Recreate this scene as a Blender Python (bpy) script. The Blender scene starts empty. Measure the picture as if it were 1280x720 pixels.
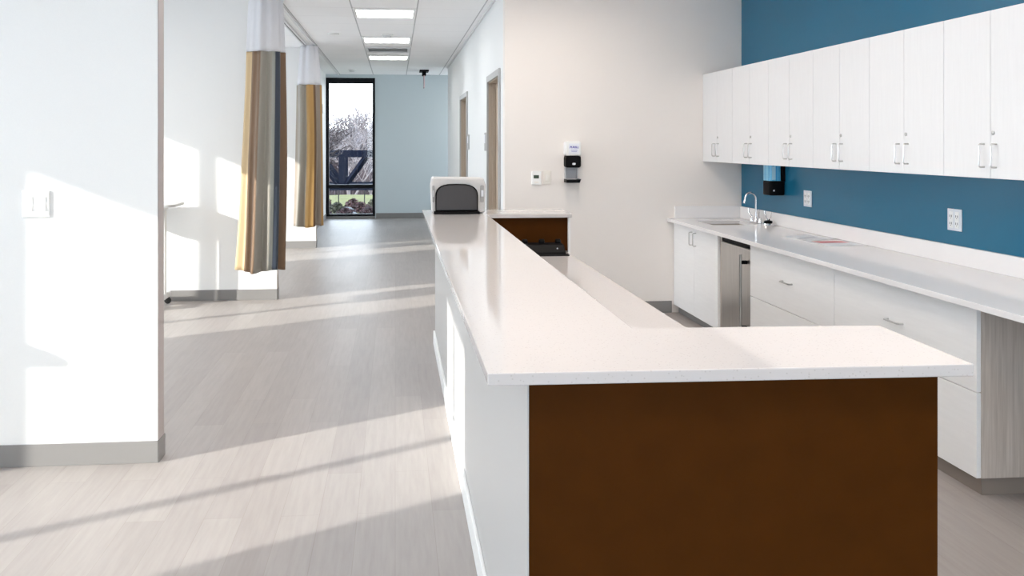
import bpy, bmesh, math, random
from mathutils import Vector, Matrix
random.seed(7)
S = bpy.context.scene
C = S.collection
PI = math.pi

# ---------------------------------------------------------------- materials
def mat(name, col, rough=.5, metal=0., spec=.5, coat=0., emit=None, es=0., trans=0., ior=1.45):
    m = bpy.data.materials.new(name); m.use_nodes = True
    b = m.node_tree.nodes['Principled BSDF']
    b.inputs['Base Color'].default_value = (*col, 1)
    b.inputs['Roughness'].default_value = rough
    b.inputs['Metallic'].default_value = metal
    b.inputs['Specular IOR Level'].default_value = spec
    b.inputs['Coat Weight'].default_value = coat
    b.inputs['Transmission Weight'].default_value = trans
    b.inputs['IOR'].default_value = ior
    if emit:
        b.inputs['Emission Color'].default_value = (*emit, 1)
        b.inputs['Emission Strength'].default_value = es
    return m

def nodes(m):
    nt = m.node_tree
    return nt, nt.nodes, nt.links, nt.nodes['Principled BSDF']

def noise_tint(m, c1, c2, scale=(1, 1, 1), nscale=8., detail=4., lo=.35, hi=.65, bump=0.):
    nt, N, L, b = nodes(m)
    tc = N.new('ShaderNodeTexCoord'); mp = N.new('ShaderNodeMapping')
    mp.inputs['Scale'].default_value = scale
    nz = N.new('ShaderNodeTexNoise'); nz.inputs['Scale'].default_value = nscale; nz.inputs['Detail'].default_value = detail
    cr = N.new('ShaderNodeValToRGB')
    cr.color_ramp.elements[0].position = lo; cr.color_ramp.elements[0].color = (*c1, 1)
    cr.color_ramp.elements[1].position = hi; cr.color_ramp.elements[1].color = (*c2, 1)
    L.new(tc.outputs['Object'], mp.inputs[0]); L.new(mp.outputs[0], nz.inputs['Vector'])
    L.new(nz.outputs['Fac'], cr.inputs[0]); L.new(cr.outputs[0], b.inputs['Base Color'])
    if bump:
        bp = N.new('ShaderNodeBump'); bp.inputs['Strength'].default_value = bump; bp.inputs['Distance'].default_value = .002
        L.new(nz.outputs['Fac'], bp.inputs['Height']); L.new(bp.outputs[0], b.inputs['Normal'])
    return m

def paint(name, col, rough=.55):
    m = mat(name, col, rough, spec=.35)
    d = tuple(c * .985 for c in col)
    return noise_tint(m, d, col, nscale=220., detail=2., bump=.04)

M = {}
LED, FILLW, SKY, SUN, EXPO = 9., 10., 5., 6.2, .36
M['white_wall'] = paint('white_wall_paint', (.84, .84, .83))
M['hall_wall'] = paint('hall_wall_paint', (.82, .835, .835))
M['end_wall'] = paint('blue_grey_wall_paint', (.60, .675, .70))
M['beige_wall'] = paint('beige_wall_paint', (.83, .785, .75))
M['teal_wall'] = paint('teal_wall_paint', (.012, .140, .245), .26)
M['base_grey'] = mat('grey_vinyl_baseboard', (.235, .225, .22), .45)
M['cab_white'] = noise_tint(mat('white_woodgrain_laminate', (.8, .8, .8), .32), (.745, .745, .755), (.77, .77, .78), (14, 14, 1), 5., 5., .3, .7)
M['base_white'] = noise_tint(mat('pale_woodgrain_laminate', (.8, .8, .8), .35), (.88, .88, .88), (.91, .91, .91), (14, 1.2, 14), 5., 5., .3, .7)
M['grey_grain'] = noise_tint(mat('grey_woodgrain_laminate', (.4, .38, .36), .4), (.49, .42, .365), (.65, .575, .515), (26, 26, 1), 4., 6., .3, .7)
M['toe'] = mat('taupe_toe_kick', (.27, .225, .195), .45)
M['brown'] = noise_tint(mat('dark_brown_panel', (.07, .03, .01), .6, spec=.08), (.056, .017, .0008), (.066, .020, .0012), (2, 2, 2), 6., 4., .3, .7)
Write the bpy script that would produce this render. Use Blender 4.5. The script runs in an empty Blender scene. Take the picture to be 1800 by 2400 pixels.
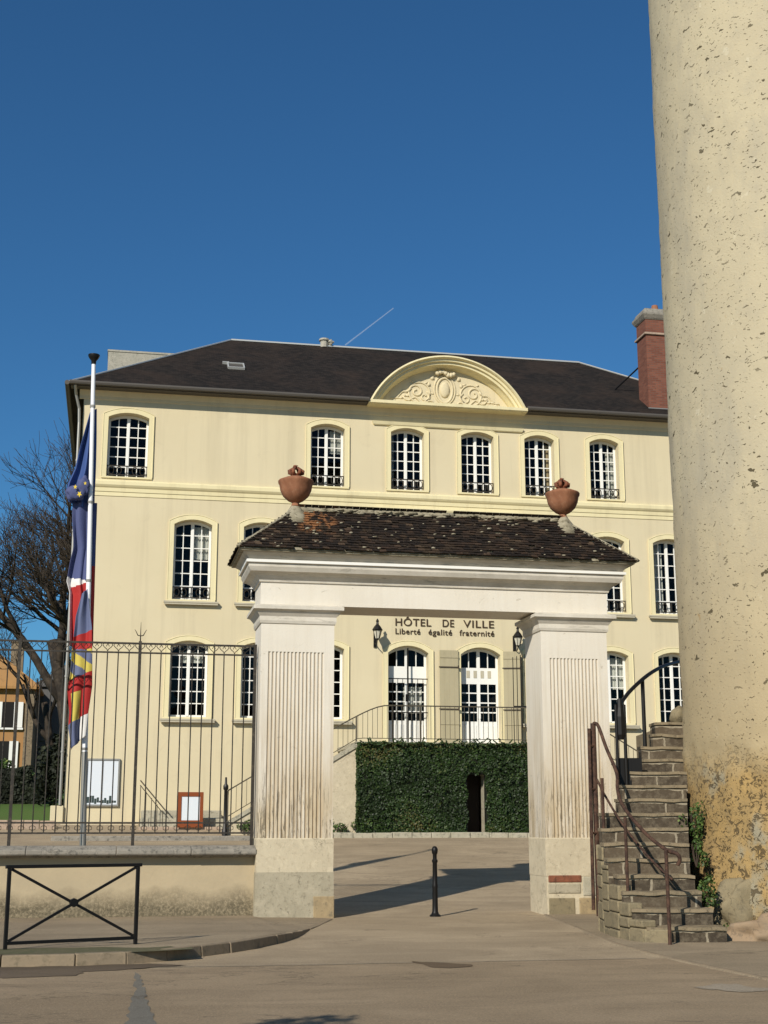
import bpy, bmesh, math, random
from mathutils import Vector, Matrix, noise
random.seed(7)
R = math.radians
scene = bpy.context.scene
COL = scene.collection
A = R(11); PITCH = math.atan(680/3000); EYE = 1.6
CA, SA = math.cos(A), math.sin(A)
def cam2w(X, Y):            # street-aligned frame (rotated 11 degrees) to world
    return (X*CA+Y*SA, -X*SA+Y*CA)

# ------------------------------------------------------------------ node helpers
class NT:
    def __init__(s, m):
        s.t = m.node_tree; s.n = s.t.nodes; s.l = s.t.links
    def new(s, k, **kw):
        n = s.n.new(k)
        for a, b in kw.items():
            if a in n.inputs: n.inputs[a].default_value = b
            else: setattr(n, a, b)
        return n
    def set(s, n, key, val):
        if hasattr(val, 'is_linked') or isinstance(val, bpy.types.NodeSocket): s.l.new(val, n.inputs[key])
        else: n.inputs[key].default_value = val
    def coord(s, scale=(1, 1, 1), rot=(0, 0, 0), kind='Object', loc=(0, 0, 0)):
        c = s.n.new('ShaderNodeTexCoord'); m = s.n.new('ShaderNodeMapping')
        m.inputs['Scale'].default_value = scale; m.inputs['Rotation'].default_value = rot; m.inputs['Location'].default_value = loc
        s.l.new(c.outputs[kind], m.inputs['Vector']); return m.outputs[0]
    def noise(s, vec, scale, detail=4, rough=.6, dist=0, out='Fac'):
        n = s.n.new('ShaderNodeTexNoise'); s.l.new(vec, n.inputs['Vector'])
        n.inputs['Scale'].default_value = scale; n.inputs['Detail'].default_value = detail
        n.inputs['Roughness'].default_value = rough; n.inputs['Distortion'].default_value = dist
        return n.outputs[out]
    def voro(s, vec, scale, feature='F1', out='Distance', rnd=1):
        n = s.n.new('ShaderNodeTexVoronoi'); n.feature = feature
        s.l.new(vec, n.inputs['Vector']); n.inputs['Scale'].default_value = scale; n.inputs['Randomness'].default_value = rnd
        return n.outputs[out]
    def ramp(s, fac, stops, interp='LINEAR'):
        n = s.n.new('ShaderNodeValToRGB'); s.l.new(fac, n.inputs[0]); e = n.color_ramp.elements; n.color_ramp.interpolation = interp
        while len(e) < len(stops): e.new(0.5)
        for i, (p, c) in enumerate(stops):
            e[i].position = p; e[i].color = (c, c, c, 1) if isinstance(c, (int, float)) else (*c, 1)
        return n.outputs[0]
    def mix(s, fac, a, b, mode='MIX'):
        n = s.n.new('ShaderNodeMixRGB'); n.blend_type = mode
        for k, v in ((0, fac), (1, a), (2, b)):
            if isinstance(v, bpy.types.NodeSocket): s.l.new(v, n.inputs[k])
            elif k == 0: n.inputs[0].default_value = v
            else: n.inputs[k].default_value = (*v, 1)
        return n.outputs[0]
    def math(s, op, a, b=0.5):
        n = s.n.new('ShaderNodeMath'); n.operation = op
        for k, v in ((0, a), (1, b)):
            if isinstance(v, bpy.types.NodeSocket): s.l.new(v, n.inputs[k])
            else: n.inputs[k].default_value = v
        return n.outputs[0]
    def sep(s, vec):
        n = s.n.new('ShaderNodeSeparateXYZ'); s.l.new(vec, n.inputs[0]); return n.outputs
    def bump(s, h, strength=.4, dist=.02):
        n = s.n.new('ShaderNodeBump'); n.inputs['Strength'].default_value = strength; n.inputs['Distance'].default_value = dist
        s.l.new(h, n.inputs['Height']); return n.outputs[0]
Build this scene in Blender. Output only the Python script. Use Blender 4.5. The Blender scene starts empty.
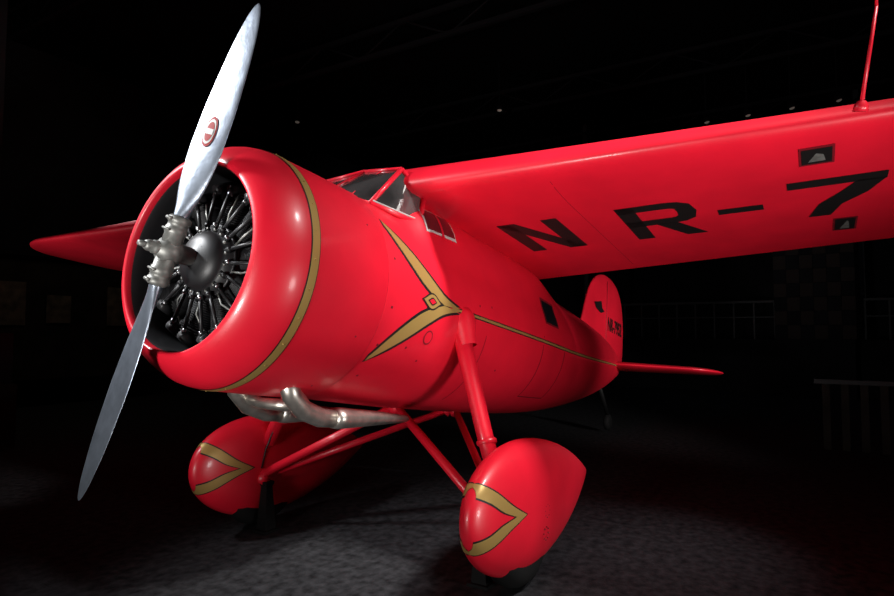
import bpy, bmesh, math, random
import numpy as np
from mathutils import Vector, Matrix
random.seed(3)
sc=bpy.context.scene
sc.view_settings.view_transform='Standard'
sc.view_settings.look='None'
COL=sc.collection
TH=math.radians(8.46); HUBZ=2.055

# ------------------------------------------------------------------ materials
def mat(name,col,rough=.5,metal=0,coat=0,noise=0,nscale=20,bump=0,bscale=60,emis=0,spec=.5,trans=0):
    m=bpy.data.materials.new(name);m.use_nodes=True;nt=m.node_tree;b=nt.nodes['Principled BSDF']
    b.inputs['Base Color'].default_value=(*col,1);b.inputs['Roughness'].default_value=rough
    b.inputs['Metallic'].default_value=metal;b.inputs['Coat Weight'].default_value=coat;b.inputs['Coat Roughness'].default_value=.15
    b.inputs['Specular IOR Level'].default_value=spec;b.inputs['Transmission Weight'].default_value=trans
    tc=nt.nodes.new('ShaderNodeTexCoord')
    if noise:
        n=nt.nodes.new('ShaderNodeTexNoise');n.inputs['Scale'].default_value=nscale;n.inputs['Detail'].default_value=6
        nt.links.new(tc.outputs['Object'],n.inputs['Vector'])
        r=nt.nodes.new('ShaderNodeValToRGB');r.color_ramp.elements[0].position=.3;r.color_ramp.elements[1].position=.7
        r.color_ramp.elements[0].color=(*[c*(1-noise) for c in col],1);r.color_ramp.elements[1].color=(*[min(1,c*(1+noise)) for c in col],1)
        nt.links.new(n.outputs['Fac'],r.inputs['Fac']);nt.links.new(r.outputs['Color'],b.inputs['Base Color'])
    if bump:
        n=nt.nodes.new('ShaderNodeTexNoise');n.inputs['Scale'].default_value=bscale;n.inputs['Detail'].default_value=3
        nt.links.new(tc.outputs['Object'],n.inputs['Vector'])
        bp=nt.nodes.new('ShaderNodeBump');bp.inputs['Strength'].default_value=bump;bp.inputs['Distance'].default_value=.02
        nt.links.new(n.outputs['Fac'],bp.inputs['Height']);nt.links.new(bp.outputs['Normal'],b.inputs['Normal'])
    if emis:
        b.inputs['Emission Color'].default_value=(*col,1);b.inputs['Emission Strength'].default_value=emis
    return m
RED=mat('red_paint',(.70,.008,.026),.40,coat=.22,noise=.09,nscale=2.5,bump=.08,bscale=4)
GOLD=mat('gold_paint',(.42,.27,.08),.4,metal=.35)
BLACK=mat('black_paint',(.006,.005,.005),.5)
ALU=mat('polished_aluminium',(.40,.45,.53),.36,metal=.92,noise=.18,nscale=9,bump=.12,bscale=14)
STEEL=mat('hub_steel',(.22,.22,.205),.5,metal=.6,noise=.25,nscale=30)
ENG=mat('engine_black',(.010,.010,.011),.45,spec=.4)
ENGF=mat('engine_fins',(.009,.009,.010),.55,spec=.3)
ROD=mat('pushrod_chrome',(.35,.35,.36),.3,metal=1)
EXH=mat('exhaust_steel',(.6,.56,.5),.38,metal=.9,noise=.25,nscale=12)
GLASS=mat('window_glass',(.012,.013,.016),.06,coat=1,spec=.8)
WGLASS=mat('windshield_glass',(.035,.032,.032),.12,coat=1,spec=.8,noise=.6,nscale=4)
RUB=mat('tyre_rubber',(.006,.006,.006),.8,spec=.2)
WHITE=mat('pale_paint',(.5,.5,.48),.4)
DRED=mat('mark_red',(.30,.008,.008),.5,spec=.2)
STAND=mat('stand_black',(.004,.004,.004),.6,spec=.2)
SEAM=mat('seam_dark_red',(.16,.0,.006),.6)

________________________

_Instructions to follow_
Copy each line of the listing that contains the string "starts".

_Response to this task_
Recreate this scene as a Blender Python (bpy) script. The Blender scene starts empty. Measure the picture as if it were 1280x720 pixels.
Build this scene in Blender. Output only the Python script. Use Blender 4.5. The Blender scene starts empty.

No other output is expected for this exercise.